I completely agree with you. I also feel that today people can smell films. They see the first promo and the first poster of the film and decide whether they want to go and watch it or not. But if your story is good, it'll work and recover its money, and that's not rocket science. For some films, a lot of word of mouth is required. My first film was pitted against No Entry. Still both films worked in some way or the other.

Take us through Click

Click is a horror thriller film directed by Sangeeth Sivan. I've worked with him in Apna Sapna Money Money. Actually, people see him as a comedy director but I guess his forte is suspense thrillers and horror. We've got some very good songs in the film too. And this is my first ever horror film. So I'm looking forward to it.

And Paying Guest?

It's a story of four friends who are staying as PG's out of India. One fine day they are kicked out from the place they are staying and the job they are doing. Due to certain circumstances, they have no place to live and no work to do. One lie to another and the balloon bursts.

What about Aage Se Right?

Aage Se Right is a comedy flick with a Pink Panther sort of humour. It's not slapstick. It's a UTV and Ronnie film. It's a story about a cop who loses his gun and there is a terrorist in the film too. He finds his gun but again the gun goes somewhere else. It's a bizarre thought but it's something never been made before. It's because of the one wrong 'right' turn I take and what happens.

Are you happy in the small space you've made for yourself in the industry?

I am very happy. I am also ambitious and want to grow and achieve a lot of things. I know I will but want to give a bit of time to it.
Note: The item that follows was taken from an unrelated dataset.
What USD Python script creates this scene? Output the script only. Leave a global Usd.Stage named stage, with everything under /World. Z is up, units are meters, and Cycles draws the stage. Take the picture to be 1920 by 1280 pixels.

I want to stay here for a long time. So with the pace I'm going, I am safe and sound. But in my entire journey, I'd love to work with Raj Kumar Santoshi because I think he has got a very honest and an aggressive approach towards all his films. Mani Ratnam is the next director I'd love to work with because of his superb and diverse filmography. Having said that, I've also worked with a completely different school of directors. From Nagesh and Shyam Benegal to Farah Khan.